Un collage de mugre y brillo
a propósito del libro No me importa que me ames de Jacqueline Golbert
por Delfina Korn
dibujo por Renata Molinari
Cuando su jefe Erótido despide a Jacqueline del trabajo, ella le responde: «No me importa que me ames». Esa conversación solo es posible porque en la relación con un jefe, el amor, el poder y las vicisitudes propias de la relación padre-hijo se confunden en partes iguales. Él la contrata para llevar adelante su confitería El Cortejo (nunca mejor nombrada porque allí, además de café, se sirven todo tipo de intrigas, chismes y affairs) pero un día, tras pedirle que le traiga un tostado de jamón y queso y mientras hace las enloquecidas cuentas de su negocio, él le confiesa el verdadero motivo de su contratación: quiero que cuentes mi vida, le pide a ella, que además de moza y administrativa (la más caótica de todas las administrativas del mundo, a la que se le cae plata de la bolsa camino al banco), es escritora.
Por la confitería pasan Silvia Süller, Joaquín Furriel y otros famosos. Pasan marchas a favor y en contra del aborto. Pasan por la tele y pasan por la calle -lo que está pasando en la calle sale por la tele-, porque la confitería está ubicada en el Microcentro porteño, al que el tango acusa de pervertir a la gente, de hacerle olvidar su origen y llenarse de ínfulas y ambiciones que terminan siempre en trágica amargura. Un lugar privilegiado para ver pasar la vida, para atestiguar el bochinche. Sede de la fama, del caos político y social, del teatro de revistas, con sus plumas fucsias, sus conchas y sus concheros. Un Microcentro sucio, plagado de papeles en el piso que ofrecen cosas: prostitución, embragues para el auto, técnico de computación a domicilio. En el Microcentro toda esa materia humana que es producto del deseo es aplastada por los coches y por las pisadas de la gente. Todo termina siendo compactado y mezclado y transformado en un gran collage de deseos y mugre.

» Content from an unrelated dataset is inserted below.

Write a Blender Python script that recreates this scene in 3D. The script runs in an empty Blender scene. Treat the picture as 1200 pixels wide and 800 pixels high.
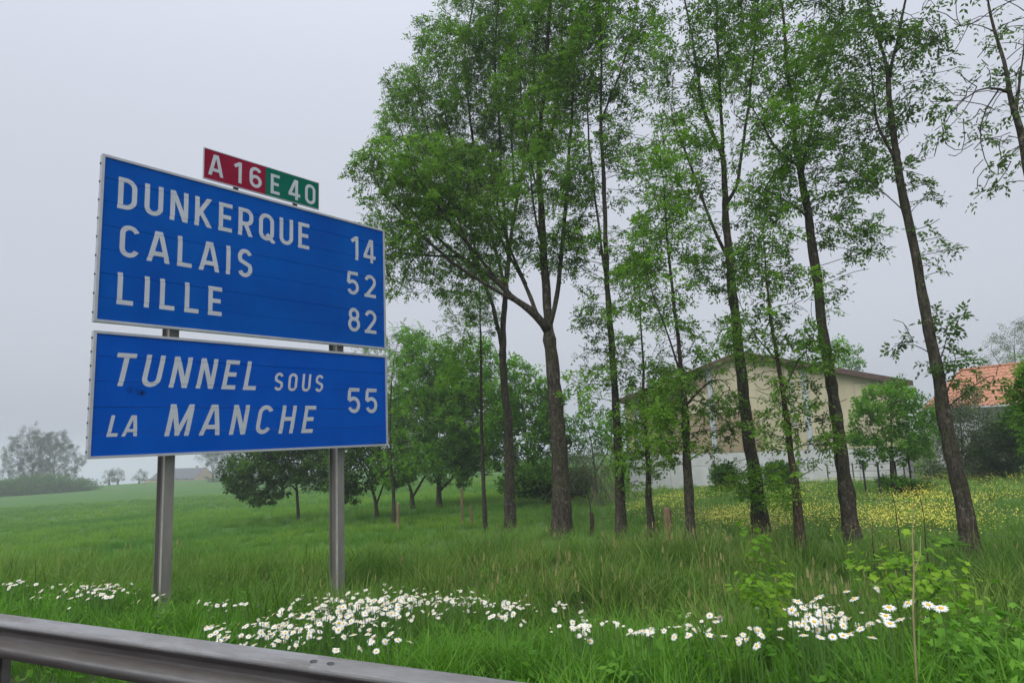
import bpy, math, random
import numpy as np
from mathutils import Vector, Matrix, Euler
from math import radians as RD, sin, cos, pi

random.seed(7)
rng = np.random.default_rng(7)
S = bpy.context.scene
COL = S.collection

# ------------------------------------------------------------------ camera
CH = 1.9
F_PX, PITCH, ROLL = 760.0, 0.1496, -0.0444
_F = np.array([0, cos(PITCH), sin(PITCH)])
_U0 = np.array([0, -sin(PITCH), cos(PITCH)])
_R0 = np.array([1.0, 0, 0])
_R = cos(ROLL) * _R0 + sin(ROLL) * _U0
_U = -sin(ROLL) * _R0 + cos(ROLL) * _U0
cam_d = bpy.data.cameras.new('camera')
cam = bpy.data.objects.new('camera', cam_d)
COL.objects.link(cam)
M = Matrix.Identity(4)
for i in range(3):
    M[i][0] = _R[i]; M[i][1] = _U[i]; M[i][2] = -_F[i]
M[2][3] = CH
cam.matrix_world = M
cam_d.sensor_width = 36.0
cam_d.lens = 36.0 * F_PX / 1200.0
cam_d.clip_start = 0.05
cam_d.clip_end = 4000.0
S.camera = cam

# ------------------------------------------------------------------ world, sun, exposure
SUN_EL, SUN_AZ = RD(58), RD(200)
world = bpy.data.worlds.new("World")
S.world = world
world.use_nodes = True
wn = world.node_tree
wn.nodes.clear()
w_out = wn.nodes.new('ShaderNodeOutputWorld')
w_add = wn.nodes.new('ShaderNodeAddShader')
w_sky = wn.nodes.new('ShaderNodeTexSky')
w_sky.sky_type = 'NISHITA'
w_sky.sun_disc = False
w_sky.sun_elevation = SUN_EL
w_sky.sun_rotation = SUN_AZ
w_sky.dust_density = 6.0
w_hsv = wn.nodes.new('ShaderNodeHueSaturation')
w_hsv.inputs['Saturation'].default_value = 0.15
w_bg1 = wn.nodes.new('ShaderNodeBackground')
w_bg1.inputs['Strength'].default_value = 0.05
wn.links.new(w_sky.outputs[0], w_hsv.inputs['Color'])
wn.links.new(w_hsv.outputs[0], w_bg1.inputs['Color'])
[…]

También en los pasillos de El Cortejo hay collage y hay mugre. El lugar tiene varios salones y un sótano, donde pasan las cosas más interesantes. En ese contexto, la narradora aprende sobre la vida, sobre el hurto, sobre la venganza, sobre tener que ir a dar la cara ante el chino del supermercado de al lado, a quien su jefe le pide plata prestada constantemente y no se la devuelve. Sostenida por un supermercado chino, la confitería es en sí misma sostén de otras cosas, que en su mayoría tienen que ver con la vida personal de Erótido, su dueño: obras de caridad que realiza para personas que rescata del programa de Anabela de Crónica, o cheques a su exmujer en Paraguay que él hace a la narradora -a quien llama «señorita» durante toda la novela- ir a enviar por Western Union.
Los seres que llegan a El Cortejo son como ángeles: no se sabe de dónde ni cómo han llegado hasta ahí, cómo han hecho para mantenerse con vida hasta el momento en que aparecen en la confitería. Tienen algo de alados: por ejemplo, una mujer colorada agarrada al mostrador le pide a la narradora «mi amor, ¿me das hielo?», con una bolsa blanca de plástico medio rota en la mano. Todo se sostiene apenas de unos pocos clavos maltrechos. Las vidas de los personajes parecen armadas como para poder salir corriendo en cualquier momento, todos son prófugos de algo, y los que no, terminan siéndolo por fuerza de las circunstancias y el contagio que produce el mismo lugar. Pero es esa cualidad, la de ser unos fugitivos de la justicia, unos huidizos de la ley, lo que les permite erotizarse, odiarse, pelearse, enamorarse. Como dice una famosa canción pop, encuentran el amor en un lugar sin esperanza.
La novela registra el río de las vidas de las personas que transitan diaria y nocturnamente la 9 de Julio. Por las calles y avenidas de nuestra ciudad corren ríos invisibles; hay embarcaciones, nadadores, botes. Personas en movimiento. Esta novela da cuenta de ello.